At the individual level, a range of free services can help measure carbon footprint and devise strategies to reduce impact. Government agencies, such as the US EPA, and not-for-profit organizations, such as The Nature Conservancy, offer online resources to get started with quick estimates, calculate the impact of common activities, and create plans to take action. In recent years, a growing number of tracking apps have been developed to monitor individual emissions across household and residential factors or specific activities, such as shopping, travel, or lifestyle. Some apps also enable users to set targets for changing their behaviors and others facilitate access to emissions offsets. In addition, organizations are empowering customers by providing information about the impact of their consumption of products and services.

Widespread adoption and usage of these tools has the potential to make a significant contribution. In the United States, for example, the average individual carbon footprint amounts to 16 tons of emissions. The global average has been estimated at four tons, according to the Nature Conservancy. This amount needs to fall below two tons by 2050 in order to achieve key climate goals. Individual choices and actions can have a compounding effect.

Although the significance of smaller organizations may get overlooked, they have a substantial collective impact. Even in the largest developed economies, small- to medium-sized businesses account for a large percentage of economic activity, which correlates with a significant level of emissions. The smaller scale of these operations limits their resources for acquiring or developing custom solutions to support efforts to reduce their emissions footprint, but governments and larger organizations have made tools available to support these small businesses. For example, the US EPA provides a simplified GHG emissions calculator designed for small businesses and low emitters and the National Federation of Self Employed and Small Businesses offers guidance and resources.


Embracing a Sustainable Future

No single entity or sector alone will be able to solve the problem of carbon emissions and bring about a sustainable future. Governments, businesses large and small, and individuals all have important roles to play. Increased awareness, availability of expertise and support, and technological solutions are equipping decision makers with knowledge and tools to drive progress toward achieving reduction targets for CO2 emissions and other GHGs. Improved methods for tracking emissions and advanced software solutions are enabling more ambitious sustainability programs with greater complexity and aggressive targets.

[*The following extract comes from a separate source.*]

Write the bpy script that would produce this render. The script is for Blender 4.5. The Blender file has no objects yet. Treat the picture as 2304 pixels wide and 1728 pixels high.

At the same time, leaders have recognized that efforts to reduce emissions can be a value driver for businesses. Organizations that do not act in the near term may risk being put at a disadvantage in the future. Organizations that implement voluntary programs to reduce emissions may be better positioned to meet stakeholder expectations, improve operational efficiency, enhance business outcomes, and manage compliance risks that arise with new regulatory requirements.